#### EXERCISE PROMPT
Please quote the material exactly, every line of it.
** START SUPPLIED DATA **
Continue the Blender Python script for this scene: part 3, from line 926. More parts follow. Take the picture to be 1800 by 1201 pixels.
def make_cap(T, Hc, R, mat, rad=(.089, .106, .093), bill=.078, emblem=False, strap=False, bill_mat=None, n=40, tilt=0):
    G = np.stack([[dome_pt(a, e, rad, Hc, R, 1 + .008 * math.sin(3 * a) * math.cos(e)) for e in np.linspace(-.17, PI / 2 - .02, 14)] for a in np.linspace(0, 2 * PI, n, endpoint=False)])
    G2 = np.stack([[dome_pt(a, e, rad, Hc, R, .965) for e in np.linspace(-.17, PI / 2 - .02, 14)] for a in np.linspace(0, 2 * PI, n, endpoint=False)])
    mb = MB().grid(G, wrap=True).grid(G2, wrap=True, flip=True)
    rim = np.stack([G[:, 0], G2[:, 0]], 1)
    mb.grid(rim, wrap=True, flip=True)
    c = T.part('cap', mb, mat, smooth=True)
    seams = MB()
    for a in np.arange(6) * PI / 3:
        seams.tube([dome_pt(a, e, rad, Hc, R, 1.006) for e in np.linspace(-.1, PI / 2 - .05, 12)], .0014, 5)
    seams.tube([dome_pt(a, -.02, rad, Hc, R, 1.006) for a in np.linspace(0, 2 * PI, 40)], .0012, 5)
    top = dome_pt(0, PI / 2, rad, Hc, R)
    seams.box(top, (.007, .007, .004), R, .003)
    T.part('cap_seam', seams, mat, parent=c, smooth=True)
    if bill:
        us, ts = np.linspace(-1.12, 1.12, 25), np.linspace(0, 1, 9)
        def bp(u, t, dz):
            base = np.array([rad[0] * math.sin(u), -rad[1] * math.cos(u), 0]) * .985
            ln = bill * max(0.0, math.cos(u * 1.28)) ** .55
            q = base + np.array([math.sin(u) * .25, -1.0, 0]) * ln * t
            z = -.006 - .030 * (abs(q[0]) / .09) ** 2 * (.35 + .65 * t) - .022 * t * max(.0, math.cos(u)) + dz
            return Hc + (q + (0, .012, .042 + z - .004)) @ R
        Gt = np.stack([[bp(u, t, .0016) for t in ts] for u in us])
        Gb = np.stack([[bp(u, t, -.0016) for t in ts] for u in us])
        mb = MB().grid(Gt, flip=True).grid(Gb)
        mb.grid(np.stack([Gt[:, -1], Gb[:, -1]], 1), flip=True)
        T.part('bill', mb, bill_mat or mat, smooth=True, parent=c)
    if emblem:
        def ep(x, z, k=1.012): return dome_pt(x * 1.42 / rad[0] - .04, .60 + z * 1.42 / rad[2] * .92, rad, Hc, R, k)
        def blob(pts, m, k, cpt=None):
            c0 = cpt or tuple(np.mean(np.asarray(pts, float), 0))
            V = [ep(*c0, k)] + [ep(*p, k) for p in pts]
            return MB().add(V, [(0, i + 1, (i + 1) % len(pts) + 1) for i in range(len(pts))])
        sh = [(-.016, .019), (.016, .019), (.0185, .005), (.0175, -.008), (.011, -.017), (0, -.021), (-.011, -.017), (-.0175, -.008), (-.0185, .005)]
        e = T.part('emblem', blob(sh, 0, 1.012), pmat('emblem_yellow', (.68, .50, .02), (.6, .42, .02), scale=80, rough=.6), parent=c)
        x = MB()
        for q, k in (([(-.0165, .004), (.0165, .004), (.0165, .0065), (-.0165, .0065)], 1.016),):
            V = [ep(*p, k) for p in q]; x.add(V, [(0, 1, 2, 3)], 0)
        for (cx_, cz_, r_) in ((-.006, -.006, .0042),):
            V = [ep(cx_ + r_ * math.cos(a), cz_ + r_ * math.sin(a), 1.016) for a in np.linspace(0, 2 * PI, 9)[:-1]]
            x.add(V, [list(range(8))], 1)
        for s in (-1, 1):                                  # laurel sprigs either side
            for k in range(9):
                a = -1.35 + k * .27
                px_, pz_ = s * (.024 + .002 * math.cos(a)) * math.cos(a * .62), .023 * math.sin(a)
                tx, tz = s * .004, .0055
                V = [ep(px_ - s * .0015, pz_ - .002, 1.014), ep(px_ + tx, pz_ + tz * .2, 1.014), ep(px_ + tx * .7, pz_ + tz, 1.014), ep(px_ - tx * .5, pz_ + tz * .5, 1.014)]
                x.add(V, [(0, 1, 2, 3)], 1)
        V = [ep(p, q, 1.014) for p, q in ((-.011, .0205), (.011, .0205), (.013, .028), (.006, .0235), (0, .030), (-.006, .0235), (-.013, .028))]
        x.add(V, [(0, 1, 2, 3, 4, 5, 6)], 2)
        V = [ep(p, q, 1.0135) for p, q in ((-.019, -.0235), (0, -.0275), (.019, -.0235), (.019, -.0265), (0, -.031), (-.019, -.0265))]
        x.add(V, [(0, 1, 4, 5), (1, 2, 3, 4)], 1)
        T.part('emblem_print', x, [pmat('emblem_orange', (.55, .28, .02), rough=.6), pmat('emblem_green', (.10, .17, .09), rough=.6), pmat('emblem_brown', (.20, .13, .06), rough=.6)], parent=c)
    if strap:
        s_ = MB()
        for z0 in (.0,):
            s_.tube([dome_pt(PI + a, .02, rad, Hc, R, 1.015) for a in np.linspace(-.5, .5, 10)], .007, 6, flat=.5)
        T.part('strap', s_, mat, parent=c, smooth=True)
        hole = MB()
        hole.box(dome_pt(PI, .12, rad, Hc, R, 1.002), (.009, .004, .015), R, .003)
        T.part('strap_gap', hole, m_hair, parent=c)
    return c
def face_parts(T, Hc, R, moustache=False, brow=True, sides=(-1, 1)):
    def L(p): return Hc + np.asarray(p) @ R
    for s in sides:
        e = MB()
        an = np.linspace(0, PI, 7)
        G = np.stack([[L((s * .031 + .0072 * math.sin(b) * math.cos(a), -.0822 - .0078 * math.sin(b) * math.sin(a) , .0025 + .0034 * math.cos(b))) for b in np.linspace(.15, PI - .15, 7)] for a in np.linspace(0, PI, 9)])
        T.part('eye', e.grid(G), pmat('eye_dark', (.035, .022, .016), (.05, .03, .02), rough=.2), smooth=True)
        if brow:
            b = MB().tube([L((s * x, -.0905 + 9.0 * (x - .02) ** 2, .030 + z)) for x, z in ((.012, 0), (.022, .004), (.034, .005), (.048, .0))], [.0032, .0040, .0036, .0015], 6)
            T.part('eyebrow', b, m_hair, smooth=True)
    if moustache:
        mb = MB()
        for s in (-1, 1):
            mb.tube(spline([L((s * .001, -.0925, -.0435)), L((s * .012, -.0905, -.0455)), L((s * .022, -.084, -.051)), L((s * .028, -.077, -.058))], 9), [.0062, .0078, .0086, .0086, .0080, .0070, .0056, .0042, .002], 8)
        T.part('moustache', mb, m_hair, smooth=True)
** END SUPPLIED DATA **
#### THE OUTPUT
Continue the Blender Python script for this scene: part 3, from line 926. More parts follow. Take the picture to be 1800 by 1201 pixels.
def make_cap(T, Hc, R, mat, rad=(.089, .106, .093), bill=.078, emblem=False, strap=False, bill_mat=None, n=40, tilt=0):
    G = np.stack([[dome_pt(a, e, rad, Hc, R, 1 + .008 * math.sin(3 * a) * math.cos(e)) for e in np.linspace(-.17, PI / 2 - .02, 14)] for a in np.linspace(0, 2 * PI, n, endpoint=False)])
    G2 = np.stack([[dome_pt(a, e, rad, Hc, R, .965) for e in np.linspace(-.17, PI / 2 - .02, 14)] for a in np.linspace(0, 2 * PI, n, endpoint=False)])
    mb = MB().grid(G, wrap=True).grid(G2, wrap=True, flip=True)
    rim = np.stack([G[:, 0], G2[:, 0]], 1)
    mb.grid(rim, wrap=True, flip=True)
    c = T.part('cap', mb, mat, smooth=True)
    seams = MB()
    for a in np.arange(6) * PI / 3:
        seams.tube([dome_pt(a, e, rad, Hc, R, 1.006) for e in np.linspace(-.1, PI / 2 - .05, 12)], .0014, 5)
    seams.tube([dome_pt(a, -.02, rad, Hc, R, 1.006) for a in np.linspace(0, 2 * PI, 40)], .0012, 5)
    top = dome_pt(0, PI / 2, rad, Hc, R)
    seams.box(top, (.007, .007, .004), R, .003)
    T.part('cap_seam', seams, mat, parent=c, smooth=True)
    if bill:
        us, ts = np.linspace(-1.12, 1.12, 25), np.linspace(0, 1, 9)
        def bp(u, t, dz):
            base = np.array([rad[0] * math.sin(u), -rad[1] * math.cos(u), 0]) * .985
            ln = bill * max(0.0, math.cos(u * 1.28)) ** .55
            q = base + np.array([math.sin(u) * .25, -1.0, 0]) * ln * t
            z = -.006 - .030 * (abs(q[0]) / .09) ** 2 * (.35 + .65 * t) - .022 * t * max(.0, math.cos(u)) + dz
            return Hc + (q + (0, .012, .042 + z - .004)) @ R
        Gt = np.stack([[bp(u, t, .0016) for t in ts] for u in us])
        Gb = np.stack([[bp(u, t, -.0016) for t in ts] for u in us])
        mb = MB().grid(Gt, flip=True).grid(Gb)
        mb.grid(np.stack([Gt[:, -1], Gb[:, -1]], 1), flip=True)
        T.part('bill', mb, bill_mat or mat, smooth=True, parent=c)
    if emblem:
        def ep(x, z, k=1.012): return dome_pt(x * 1.42 / rad[0] - .04, .60 + z * 1.42 / rad[2] * .92, rad, Hc, R, k)
        def blob(pts, m, k, cpt=None):
            c0 = cpt or tuple(np.mean(np.asarray(pts, float), 0))
            V = [ep(*c0, k)] + [ep(*p, k) for p in pts]
            return MB().add(V, [(0, i + 1, (i + 1) % len(pts) + 1) for i in range(len(pts))])
        sh = [(-.016, .019), (.016, .019), (.0185, .005), (.0175, -.008), (.011, -.017), (0, -.021), (-.011, -.017), (-.0175, -.008), (-.0185, .005)]
        e = T.part('emblem', blob(sh, 0, 1.012), pmat('emblem_yellow', (.68, .50, .02), (.6, .42, .02), scale=80, rough=.6), parent=c)
        x = MB()
        for q, k in (([(-.0165, .004), (.0165, .004), (.0165, .0065), (-.0165, .0065)], 1.016),):
            V = [ep(*p, k) for p in q]; x.add(V, [(0, 1, 2, 3)], 0)
        for (cx_, cz_, r_) in ((-.006, -.006, .0042),):
            V = [ep(cx_ + r_ * math.cos(a), cz_ + r_ * math.sin(a), 1.016) for a in np.linspace(0, 2 * PI, 9)[:-1]]
            x.add(V, [list(range(8))], 1)
        for s in (-1, 1):                                  # laurel sprigs either side
            for k in range(9):
                a = -1.35 + k * .27
                px_, pz_ = s * (.024 + .002 * math.cos(a)) * math.cos(a * .62), .023 * math.sin(a)
                tx, tz = s * .004, .0055
                V = [ep(px_ - s * .0015, pz_ - .002, 1.014), ep(px_ + tx, pz_ + tz * .2, 1.014), ep(px_ + tx * .7, pz_ + tz, 1.014), ep(px_ - tx * .5, pz_ + tz * .5, 1.014)]
                x.add(V, [(0, 1, 2, 3)], 1)
        V = [ep(p, q, 1.014) for p, q in ((-.011, .0205), (.011, .0205), (.013, .028), (.006, .0235), (0, .030), (-.006, .0235), (-.013, .028))]
        x.add(V, [(0, 1, 2, 3, 4, 5, 6)], 2)
        V = [ep(p, q, 1.0135) for p, q in ((-.019, -.0235), (0, -.0275), (.019, -.0235), (.019, -.0265), (0, -.031), (-.019, -.0265))]
        x.add(V, [(0, 1, 4, 5), (1, 2, 3, 4)], 1)
        T.part('emblem_print', x, [pmat('emblem_orange', (.55, .28, .02), rough=.6), pmat('emblem_green', (.10, .17, .09), rough=.6), pmat('emblem_brown', (.20, .13, .06), rough=.6)], parent=c)
    if strap:
        s_ = MB()
        for z0 in (.0,):
            s_.tube([dome_pt(PI + a, .02, rad, Hc, R, 1.015) for a in np.linspace(-.5, .5, 10)], .007, 6, flat=.5)
        T.part('strap', s_, mat, parent=c, smooth=True)
        hole = MB()
        hole.box(dome_pt(PI, .12, rad, Hc, R, 1.002), (.009, .004, .015), R, .003)
        T.part('strap_gap', hole, m_hair, parent=c)
    return c
def face_parts(T, Hc, R, moustache=False, brow=True, sides=(-1, 1)):
    def L(p): return Hc + np.asarray(p) @ R
    for s in sides:
        e = MB()
        an = np.linspace(0, PI, 7)
        G = np.stack([[L((s * .031 + .0072 * math.sin(b) * math.cos(a), -.0822 - .0078 * math.sin(b) * math.sin(a) , .0025 + .0034 * math.cos(b))) for b in np.linspace(.15, PI - .15, 7)] for a in np.linspace(0, PI, 9)])
        T.part('eye', e.grid(G), pmat('eye_dark', (.035, .022, .016), (.05, .03, .02), rough=.2), smooth=True)
        if brow:
            b = MB().tube([L((s * x, -.0905 + 9.0 * (x - .02) ** 2, .030 + z)) for x, z in ((.012, 0), (.022, .004), (.034, .005), (.048, .0))], [.0032, .0040, .0036, .0015], 6)
            T.part('eyebrow', b, m_hair, smooth=True)
    if moustache:
        mb = MB()
        for s in (-1, 1):
            mb.tube(spline([L((s * .001, -.0925, -.0435)), L((s * .012, -.0905, -.0455)), L((s * .022, -.084, -.051)), L((s * .028, -.077, -.058))], 9), [.0062, .0078, .0086, .0086, .0080, .0070, .0056, .0042, .002], 8)
        T.part('moustache', mb, m_hair, smooth=True)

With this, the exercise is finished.